→ **Exercise objective**:
Tally the lines below that contain the word "scene", and give only that number.

-- Start --

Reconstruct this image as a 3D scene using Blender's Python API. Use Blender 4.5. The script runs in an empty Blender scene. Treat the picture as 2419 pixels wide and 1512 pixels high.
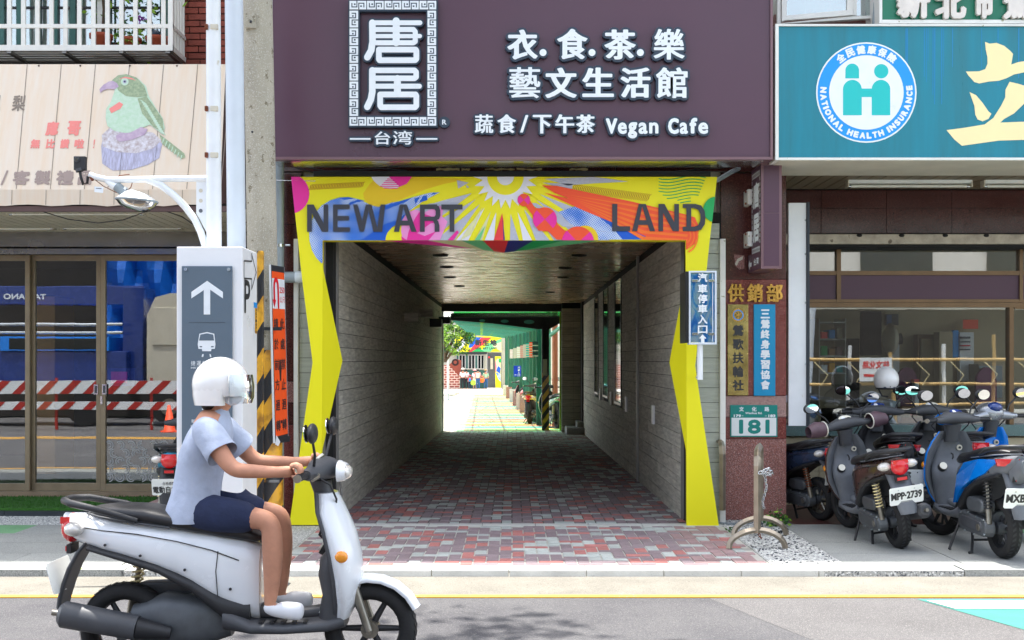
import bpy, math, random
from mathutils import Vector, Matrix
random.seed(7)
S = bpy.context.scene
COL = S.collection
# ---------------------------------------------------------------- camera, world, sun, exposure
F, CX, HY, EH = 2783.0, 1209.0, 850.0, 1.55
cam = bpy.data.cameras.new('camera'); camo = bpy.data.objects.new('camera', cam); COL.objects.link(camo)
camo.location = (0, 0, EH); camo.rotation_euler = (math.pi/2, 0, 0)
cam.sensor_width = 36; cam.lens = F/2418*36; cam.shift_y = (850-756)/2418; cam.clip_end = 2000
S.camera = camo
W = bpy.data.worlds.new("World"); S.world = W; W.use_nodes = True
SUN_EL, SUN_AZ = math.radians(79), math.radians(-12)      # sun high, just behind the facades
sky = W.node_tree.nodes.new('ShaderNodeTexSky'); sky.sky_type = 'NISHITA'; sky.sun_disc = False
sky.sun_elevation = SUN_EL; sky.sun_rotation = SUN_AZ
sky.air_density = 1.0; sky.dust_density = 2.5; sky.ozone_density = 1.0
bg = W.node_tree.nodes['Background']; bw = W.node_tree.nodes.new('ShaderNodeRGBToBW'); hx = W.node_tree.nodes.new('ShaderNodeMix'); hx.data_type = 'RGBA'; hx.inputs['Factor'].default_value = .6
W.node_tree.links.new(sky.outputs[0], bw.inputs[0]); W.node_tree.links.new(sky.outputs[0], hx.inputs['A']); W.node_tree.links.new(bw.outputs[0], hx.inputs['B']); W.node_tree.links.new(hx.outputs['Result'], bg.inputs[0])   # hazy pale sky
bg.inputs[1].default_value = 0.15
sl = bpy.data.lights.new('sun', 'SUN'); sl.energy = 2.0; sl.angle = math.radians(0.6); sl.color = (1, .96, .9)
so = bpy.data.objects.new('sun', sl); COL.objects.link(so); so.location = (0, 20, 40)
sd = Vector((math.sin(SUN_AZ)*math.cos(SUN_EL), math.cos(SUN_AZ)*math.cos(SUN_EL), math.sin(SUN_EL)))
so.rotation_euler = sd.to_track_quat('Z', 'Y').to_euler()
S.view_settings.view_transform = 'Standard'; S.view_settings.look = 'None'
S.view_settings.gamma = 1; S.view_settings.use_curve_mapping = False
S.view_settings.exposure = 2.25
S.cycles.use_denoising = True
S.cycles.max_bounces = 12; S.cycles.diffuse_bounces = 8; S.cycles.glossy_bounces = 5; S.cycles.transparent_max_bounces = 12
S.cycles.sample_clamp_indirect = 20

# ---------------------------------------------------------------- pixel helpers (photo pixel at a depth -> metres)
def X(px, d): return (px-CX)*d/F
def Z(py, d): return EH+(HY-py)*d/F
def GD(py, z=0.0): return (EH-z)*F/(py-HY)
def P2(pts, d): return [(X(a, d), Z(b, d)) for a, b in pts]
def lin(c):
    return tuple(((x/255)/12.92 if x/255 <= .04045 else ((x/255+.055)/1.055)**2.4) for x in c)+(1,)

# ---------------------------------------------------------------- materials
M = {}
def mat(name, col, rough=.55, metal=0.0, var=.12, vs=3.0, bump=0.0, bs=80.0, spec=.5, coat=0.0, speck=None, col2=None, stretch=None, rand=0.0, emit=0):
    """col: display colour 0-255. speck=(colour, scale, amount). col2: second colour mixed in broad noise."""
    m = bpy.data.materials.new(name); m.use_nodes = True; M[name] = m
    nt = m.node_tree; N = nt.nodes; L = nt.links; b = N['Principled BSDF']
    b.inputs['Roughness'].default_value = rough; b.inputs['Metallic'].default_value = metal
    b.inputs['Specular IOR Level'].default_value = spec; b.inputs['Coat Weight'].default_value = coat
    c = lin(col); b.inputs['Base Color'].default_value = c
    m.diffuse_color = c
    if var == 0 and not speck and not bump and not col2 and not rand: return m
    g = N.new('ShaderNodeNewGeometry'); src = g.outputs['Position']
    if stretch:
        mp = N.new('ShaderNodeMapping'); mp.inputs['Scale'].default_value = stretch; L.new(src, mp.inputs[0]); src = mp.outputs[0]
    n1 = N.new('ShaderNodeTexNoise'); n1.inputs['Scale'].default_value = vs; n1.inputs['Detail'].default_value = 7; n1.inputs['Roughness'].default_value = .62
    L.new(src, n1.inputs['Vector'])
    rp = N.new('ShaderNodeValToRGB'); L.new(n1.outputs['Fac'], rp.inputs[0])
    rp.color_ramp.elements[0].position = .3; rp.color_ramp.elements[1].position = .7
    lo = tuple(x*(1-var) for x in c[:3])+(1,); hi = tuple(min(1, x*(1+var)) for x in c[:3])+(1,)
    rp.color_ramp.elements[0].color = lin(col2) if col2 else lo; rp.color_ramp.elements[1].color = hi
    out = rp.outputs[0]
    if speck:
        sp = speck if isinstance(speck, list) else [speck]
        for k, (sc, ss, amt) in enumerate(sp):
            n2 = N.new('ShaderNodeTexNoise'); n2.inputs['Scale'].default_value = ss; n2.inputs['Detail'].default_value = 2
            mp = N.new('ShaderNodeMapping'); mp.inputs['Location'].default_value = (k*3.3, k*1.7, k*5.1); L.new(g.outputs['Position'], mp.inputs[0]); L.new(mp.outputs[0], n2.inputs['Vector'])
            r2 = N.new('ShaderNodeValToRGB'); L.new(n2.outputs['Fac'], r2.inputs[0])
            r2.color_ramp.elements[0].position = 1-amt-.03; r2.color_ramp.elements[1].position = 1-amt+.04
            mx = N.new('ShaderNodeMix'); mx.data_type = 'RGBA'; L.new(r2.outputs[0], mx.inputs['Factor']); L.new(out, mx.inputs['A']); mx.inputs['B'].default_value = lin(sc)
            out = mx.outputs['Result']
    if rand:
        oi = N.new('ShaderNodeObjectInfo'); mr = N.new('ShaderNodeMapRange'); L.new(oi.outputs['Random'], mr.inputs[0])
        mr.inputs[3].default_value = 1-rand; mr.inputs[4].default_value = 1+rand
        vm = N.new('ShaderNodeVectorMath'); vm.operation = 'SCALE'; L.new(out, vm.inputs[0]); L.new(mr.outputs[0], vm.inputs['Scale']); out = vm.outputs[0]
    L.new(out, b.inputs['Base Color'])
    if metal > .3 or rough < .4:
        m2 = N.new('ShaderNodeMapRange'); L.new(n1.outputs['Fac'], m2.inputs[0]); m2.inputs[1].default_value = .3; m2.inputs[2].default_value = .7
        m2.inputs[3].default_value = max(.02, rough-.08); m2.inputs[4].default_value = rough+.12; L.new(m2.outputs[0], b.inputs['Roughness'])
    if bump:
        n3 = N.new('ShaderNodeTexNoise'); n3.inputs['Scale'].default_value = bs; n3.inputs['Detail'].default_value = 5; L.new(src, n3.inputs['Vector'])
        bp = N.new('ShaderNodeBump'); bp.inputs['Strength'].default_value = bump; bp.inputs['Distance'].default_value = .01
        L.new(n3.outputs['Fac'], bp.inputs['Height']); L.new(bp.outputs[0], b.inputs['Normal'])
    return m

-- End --

→ **Task output**:
2